Vince could use a break at this point. He has recently lost his teaching job and his wife has left. When the tryouts are announced, he has been forced to swallow his pride and go to his father (Kevin Conway) for help paying the rent.


The tryout attracts a large crowd of dreamers with more enthusiasm than skill, but Vermeil notices that Vince has NFL-class speed and can actually catch a ball. Of the thousand who tried out, Vince is the only one invited to training camp.

Arriving at camp as an outsider, Vince has to battle the hostility of the other players, who see him as an interloper on their hallowed turf, and his own self-doubts. He seems to be the only one among his friends who realizes that his chances of making the team are small. His own confidence gets a boost from his fellow bartender, the pretty, football-crazy cousin of the owner. Janet (Elizabeth Banks) has only one fatal flaw: she’s from New York, making her a fan of the hated Giants.
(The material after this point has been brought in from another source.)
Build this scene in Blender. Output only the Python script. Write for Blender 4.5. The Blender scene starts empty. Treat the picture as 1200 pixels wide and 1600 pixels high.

Like most such “true” stories, Invincible’s allegiance to the facts is not exactly one-hundred percent. Vince Papale did get his shot at the pros via an open tryout, but it was with the Philadelphia Bell of the late, unlamented World Football League. His performance there attracted the attention of Dick Vermeil, who already had some NFL experience with the Los Angeles Rams before joining the Eagles. Leaving the WFL out of the story was a convenient way to streamline the narrative, also creating the necessary conflict between Vince and the other players, as I doubt he was seen as much of an intruder in the upstart WFL.

The story of the luckless outsider getting a shot at the big time is right out of the Rocky play book, a connection that the Philadelphia setting and scenes of Mark Wahlberg running the streets makes somewhat explicit (“Rocky” was actually Papale’s real nickname among the players, inspired by the movie). Invincible is not in Rocky’s weight class but it is a very competent, appealing entry in the inspirational sports film genre sparked by the success of Remember the Titans.